(YOUR GOAL) Restate word for word the lines of the data below, from the first through the one that has "return m.node_tree.nodes, m.node_tree.links".

(SUPPLIED DATA)
(begin)

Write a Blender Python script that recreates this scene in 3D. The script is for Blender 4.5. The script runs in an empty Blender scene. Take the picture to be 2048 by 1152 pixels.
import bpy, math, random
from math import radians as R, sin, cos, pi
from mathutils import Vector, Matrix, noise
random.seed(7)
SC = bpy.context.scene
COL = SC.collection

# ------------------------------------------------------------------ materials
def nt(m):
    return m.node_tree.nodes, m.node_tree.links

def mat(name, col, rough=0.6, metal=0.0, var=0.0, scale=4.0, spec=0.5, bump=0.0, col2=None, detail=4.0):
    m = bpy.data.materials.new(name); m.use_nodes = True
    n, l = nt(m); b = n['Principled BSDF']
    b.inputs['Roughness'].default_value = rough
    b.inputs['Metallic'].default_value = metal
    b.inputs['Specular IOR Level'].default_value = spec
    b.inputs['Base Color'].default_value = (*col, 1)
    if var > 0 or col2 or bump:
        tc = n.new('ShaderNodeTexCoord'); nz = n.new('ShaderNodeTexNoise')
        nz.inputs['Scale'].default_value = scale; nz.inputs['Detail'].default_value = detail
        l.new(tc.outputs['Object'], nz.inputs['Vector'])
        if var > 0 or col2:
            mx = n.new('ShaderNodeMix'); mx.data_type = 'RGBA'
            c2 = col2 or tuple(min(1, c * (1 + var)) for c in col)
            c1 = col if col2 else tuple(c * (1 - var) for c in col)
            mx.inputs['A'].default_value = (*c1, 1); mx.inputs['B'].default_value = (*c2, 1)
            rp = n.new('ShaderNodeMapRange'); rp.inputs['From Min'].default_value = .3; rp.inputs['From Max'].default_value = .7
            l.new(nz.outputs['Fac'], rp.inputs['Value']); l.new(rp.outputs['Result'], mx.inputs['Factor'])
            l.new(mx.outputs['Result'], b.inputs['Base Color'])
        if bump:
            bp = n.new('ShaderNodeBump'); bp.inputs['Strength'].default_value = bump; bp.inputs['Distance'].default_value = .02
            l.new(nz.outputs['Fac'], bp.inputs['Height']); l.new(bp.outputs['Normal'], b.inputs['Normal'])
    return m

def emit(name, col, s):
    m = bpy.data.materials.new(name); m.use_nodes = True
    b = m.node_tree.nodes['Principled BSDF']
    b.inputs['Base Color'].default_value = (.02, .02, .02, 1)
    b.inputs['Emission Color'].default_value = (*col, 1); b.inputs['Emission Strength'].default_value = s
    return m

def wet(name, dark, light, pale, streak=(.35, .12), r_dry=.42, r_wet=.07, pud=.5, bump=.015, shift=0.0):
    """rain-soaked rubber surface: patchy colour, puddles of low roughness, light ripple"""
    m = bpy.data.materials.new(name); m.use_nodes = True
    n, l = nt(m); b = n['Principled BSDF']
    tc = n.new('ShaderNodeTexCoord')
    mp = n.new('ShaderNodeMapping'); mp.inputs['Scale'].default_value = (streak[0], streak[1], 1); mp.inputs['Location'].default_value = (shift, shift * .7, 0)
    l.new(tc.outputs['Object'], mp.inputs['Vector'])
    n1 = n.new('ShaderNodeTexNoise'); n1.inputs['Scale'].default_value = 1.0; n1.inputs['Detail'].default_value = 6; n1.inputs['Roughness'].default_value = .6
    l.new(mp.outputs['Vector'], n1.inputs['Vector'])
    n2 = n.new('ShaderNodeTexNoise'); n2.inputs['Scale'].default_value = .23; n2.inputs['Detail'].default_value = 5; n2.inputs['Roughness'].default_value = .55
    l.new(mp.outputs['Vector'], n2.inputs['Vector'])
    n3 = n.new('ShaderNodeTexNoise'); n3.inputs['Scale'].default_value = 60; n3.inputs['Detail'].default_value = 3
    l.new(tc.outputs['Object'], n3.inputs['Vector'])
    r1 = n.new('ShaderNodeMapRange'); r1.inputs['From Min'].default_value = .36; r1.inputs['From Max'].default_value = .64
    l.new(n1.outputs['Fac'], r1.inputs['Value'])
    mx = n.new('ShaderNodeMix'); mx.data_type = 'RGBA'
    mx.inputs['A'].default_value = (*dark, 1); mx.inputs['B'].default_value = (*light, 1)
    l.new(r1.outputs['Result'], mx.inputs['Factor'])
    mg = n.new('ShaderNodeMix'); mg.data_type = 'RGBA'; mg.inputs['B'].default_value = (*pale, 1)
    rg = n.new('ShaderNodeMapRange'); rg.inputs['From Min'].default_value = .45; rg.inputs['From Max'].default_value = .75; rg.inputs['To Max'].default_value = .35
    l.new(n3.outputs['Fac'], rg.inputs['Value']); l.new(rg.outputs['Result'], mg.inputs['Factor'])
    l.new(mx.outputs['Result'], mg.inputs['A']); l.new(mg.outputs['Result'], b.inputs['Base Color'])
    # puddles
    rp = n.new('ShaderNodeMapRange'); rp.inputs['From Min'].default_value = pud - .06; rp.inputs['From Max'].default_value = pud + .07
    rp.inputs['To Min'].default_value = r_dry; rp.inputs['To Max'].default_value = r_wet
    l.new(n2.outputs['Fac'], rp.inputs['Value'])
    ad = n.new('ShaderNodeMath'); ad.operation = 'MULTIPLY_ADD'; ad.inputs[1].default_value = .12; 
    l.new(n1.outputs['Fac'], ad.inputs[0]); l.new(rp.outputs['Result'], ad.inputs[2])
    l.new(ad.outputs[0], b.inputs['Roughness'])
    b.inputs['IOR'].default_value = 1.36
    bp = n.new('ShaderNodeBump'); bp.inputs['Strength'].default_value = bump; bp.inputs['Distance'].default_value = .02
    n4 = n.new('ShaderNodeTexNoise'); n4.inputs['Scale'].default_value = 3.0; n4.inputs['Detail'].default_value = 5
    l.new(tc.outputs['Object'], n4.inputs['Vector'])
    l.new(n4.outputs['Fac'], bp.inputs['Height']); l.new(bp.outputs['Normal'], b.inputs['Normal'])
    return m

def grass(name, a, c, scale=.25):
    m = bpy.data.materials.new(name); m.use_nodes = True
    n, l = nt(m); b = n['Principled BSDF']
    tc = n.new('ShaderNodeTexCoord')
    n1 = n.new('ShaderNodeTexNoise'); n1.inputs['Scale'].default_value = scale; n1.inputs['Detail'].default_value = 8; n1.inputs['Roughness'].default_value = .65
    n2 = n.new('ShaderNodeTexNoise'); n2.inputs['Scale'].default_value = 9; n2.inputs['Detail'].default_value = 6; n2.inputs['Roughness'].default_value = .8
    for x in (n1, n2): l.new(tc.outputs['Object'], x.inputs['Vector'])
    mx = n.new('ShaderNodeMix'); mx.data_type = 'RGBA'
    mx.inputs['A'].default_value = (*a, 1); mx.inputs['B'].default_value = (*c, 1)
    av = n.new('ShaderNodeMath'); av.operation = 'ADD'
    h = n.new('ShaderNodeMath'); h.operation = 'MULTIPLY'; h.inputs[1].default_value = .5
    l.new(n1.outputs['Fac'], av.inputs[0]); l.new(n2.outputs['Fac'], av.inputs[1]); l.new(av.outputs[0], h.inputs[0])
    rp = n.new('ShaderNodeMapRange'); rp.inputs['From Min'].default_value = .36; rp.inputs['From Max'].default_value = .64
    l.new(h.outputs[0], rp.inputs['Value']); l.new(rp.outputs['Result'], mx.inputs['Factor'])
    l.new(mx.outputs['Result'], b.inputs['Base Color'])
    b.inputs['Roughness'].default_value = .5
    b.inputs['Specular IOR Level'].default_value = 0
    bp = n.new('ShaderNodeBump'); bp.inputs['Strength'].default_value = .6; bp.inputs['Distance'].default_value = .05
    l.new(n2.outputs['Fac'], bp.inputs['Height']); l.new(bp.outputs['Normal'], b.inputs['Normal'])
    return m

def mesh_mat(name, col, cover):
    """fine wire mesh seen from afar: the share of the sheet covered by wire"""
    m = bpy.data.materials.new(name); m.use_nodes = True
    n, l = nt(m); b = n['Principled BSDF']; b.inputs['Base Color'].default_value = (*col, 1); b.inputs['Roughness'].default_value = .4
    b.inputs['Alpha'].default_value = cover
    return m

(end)

(RESULT)
Write a Blender Python script that recreates this scene in 3D. The script is for Blender 4.5. The script runs in an empty Blender scene. Take the picture to be 2048 by 1152 pixels.
import bpy, math, random
from math import radians as R, sin, cos, pi
from mathutils import Vector, Matrix, noise
random.seed(7)
SC = bpy.context.scene
COL = SC.collection

# ------------------------------------------------------------------ materials
def nt(m):
    return m.node_tree.nodes, m.node_tree.links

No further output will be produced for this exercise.